Proteger al ratón Pérez
«¿Se te cayó un diente?», le pregunté a mi vecino Raulito, de cuatro años, luego de ver que —anticipadamente— le faltaba una de las «teclas» principales de su dentadura. « ¿Qué te trajo el ratoncito Pérez?», continué indagando para motivarle. « Nada. Dice mami que ese ratón es ella y que este mes no hay dinero pa´ comprar na´», contestó sin rodeos.
Quedé pasmada ante tanto pragmatismo. A su edad, es una lástima.
Después del incidente he reflexionado mucho al respecto y me figuro que es nota común en estos tiempos: muchos progenitores estrangulan, asfixian la inocencia de sus hijos. Tal vez sea la crisis socio-económica que nos embarga la que ha desterrado de la mente de los padres, principales precursores de la fantasía, los últimos vestigios de un «mundo rosa» para sus hijos.
«Tengo que enseñarle que la vida está dura, si no dentro de unos añitos, me come por una pata», explica su madre.
Es cierto. El carácter se moldea en el hogar: hay que inculcarle a los hijos valores, y entre ellos, la humildad. Pero esa no es la forma ni el momento. Los niños tienen derecho a crecer de a poco, de disfrutar cada segundo de esa infancia que no vuelve. No se trata de «encapsularlos» ni de sobrepotegerlos. En un mundo donde predomina desigualdad, crisis política, violencia y desquilibrio sociales es imposible mantener a nuestros pequeños al margen de ello. Pero si logramos retardarles la percepción del sufrimiento de esta «aldea» global, bienvenido sea.
La madre de mi vecinito, medio insultada por el atrevimiento, intervino en el «juicio» a la «falaz» fantasía: «Esas no son tradiciones cubanas. La gente inventa para vender». No le resto razón. Pero, ¿quién habla de regalías, de compras y de dinero? Aunque muchas de las creencias que hoy sustentamos por tradición importada respondan a otro modelo cultural ajeno al nuestro, si han llegado para quedarse, hay que reinventarla en aras de educar. Confío en todo lo que pueda ensancharles a los niños los efímeros caminos de la imaginación. No obstante, también defensora de la «cubanidad» —pero no de espaldas a la globalización— abogo por reactivar nuestras historias folklóricas.
Raulito es un «adulto» en cuerpo de niño. Raulito desmiente a los magos: sabe que ellos esconden la moneda detrás de la oreja; le aburren los payasos; no cree en las brujas ni el hombre del saco; tampoco en el güije del río. No confía en las promesas de los payasos ni se entrega al milagro de la estrella azul. «Ropa y comida no le han faltado», me dice su madre y le pregunto si es todo lo que tiene para dar.

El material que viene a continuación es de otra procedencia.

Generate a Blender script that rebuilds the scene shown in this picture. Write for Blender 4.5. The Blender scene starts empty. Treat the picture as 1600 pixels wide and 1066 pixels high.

Entonces, me cuestiono si el pragmatismo moderno se trata de economía y no de un cambio de visión, secular, del mundo. Así como los padres son hijos de su tiempo, los niños son hijos de su hogar. Ellos absorben la felicidad, también el desencanto, que se esconde en la más solapada sonrisa. No es necesario hablarles de más.
Pienso que el niño no creyó porque nunca le hablaron al respecto. A veces los adultos temen que la inocencia estropee el sentido de la realidad. Pero no hay peligro. Pues cuando los niños crecen y dudan de esa magia —antes encantadora, ahora loca y desmedida para su mundo— ellos preguntan, disputan, indagan. Entonces solo así podremos calcular el ángulo de la puerta que se les ha de abrir a este mundo real.
En fin, si somos o soñamos ser madres y padres de estos tiempos, debemos aceptar los códigos de la fantasía. Solo así le seremos fieles a la primera infancia.